#### Data provided ####

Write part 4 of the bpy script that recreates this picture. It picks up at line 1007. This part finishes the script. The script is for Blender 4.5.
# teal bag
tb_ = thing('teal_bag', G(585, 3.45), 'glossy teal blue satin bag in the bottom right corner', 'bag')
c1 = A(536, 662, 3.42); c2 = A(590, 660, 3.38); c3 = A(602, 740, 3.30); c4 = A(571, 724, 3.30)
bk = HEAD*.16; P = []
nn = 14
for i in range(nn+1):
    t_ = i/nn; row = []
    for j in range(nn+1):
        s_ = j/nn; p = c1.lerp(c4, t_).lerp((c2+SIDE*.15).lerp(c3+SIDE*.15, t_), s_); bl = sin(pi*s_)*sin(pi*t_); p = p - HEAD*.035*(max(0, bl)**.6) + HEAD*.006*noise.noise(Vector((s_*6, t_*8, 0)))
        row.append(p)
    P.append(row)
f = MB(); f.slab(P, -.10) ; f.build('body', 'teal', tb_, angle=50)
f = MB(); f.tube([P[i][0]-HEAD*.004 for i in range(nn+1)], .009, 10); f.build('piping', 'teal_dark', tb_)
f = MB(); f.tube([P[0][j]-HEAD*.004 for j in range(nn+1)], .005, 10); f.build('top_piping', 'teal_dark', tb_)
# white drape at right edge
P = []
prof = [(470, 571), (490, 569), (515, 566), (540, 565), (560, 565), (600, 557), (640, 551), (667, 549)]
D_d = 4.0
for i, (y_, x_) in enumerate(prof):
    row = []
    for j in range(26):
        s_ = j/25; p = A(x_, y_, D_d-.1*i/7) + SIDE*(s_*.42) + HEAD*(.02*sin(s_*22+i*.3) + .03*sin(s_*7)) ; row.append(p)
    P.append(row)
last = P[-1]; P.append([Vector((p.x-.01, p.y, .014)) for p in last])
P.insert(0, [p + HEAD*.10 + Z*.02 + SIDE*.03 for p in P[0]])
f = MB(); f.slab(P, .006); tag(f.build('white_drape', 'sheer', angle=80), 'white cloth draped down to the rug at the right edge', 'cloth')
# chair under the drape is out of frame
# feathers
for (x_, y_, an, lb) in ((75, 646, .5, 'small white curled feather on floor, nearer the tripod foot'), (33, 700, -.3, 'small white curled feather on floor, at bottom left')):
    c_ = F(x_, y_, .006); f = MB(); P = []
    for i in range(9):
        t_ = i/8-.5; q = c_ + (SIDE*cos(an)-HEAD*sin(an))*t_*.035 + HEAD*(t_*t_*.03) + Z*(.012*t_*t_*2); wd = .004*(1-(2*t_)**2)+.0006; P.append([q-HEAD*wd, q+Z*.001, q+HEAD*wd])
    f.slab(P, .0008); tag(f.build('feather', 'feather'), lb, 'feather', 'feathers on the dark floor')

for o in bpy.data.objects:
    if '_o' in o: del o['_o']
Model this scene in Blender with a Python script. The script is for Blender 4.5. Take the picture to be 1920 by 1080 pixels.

####

### Short task
Every line above that contains the word "Blender" should be reported.

### Answer
Write part 4 of the bpy script that recreates this picture. It picks up at line 1007. This part finishes the script. The script is for Blender 4.5.
Model this scene in Blender with a Python script. The script is for Blender 4.5. Take the picture to be 1920 by 1080 pixels.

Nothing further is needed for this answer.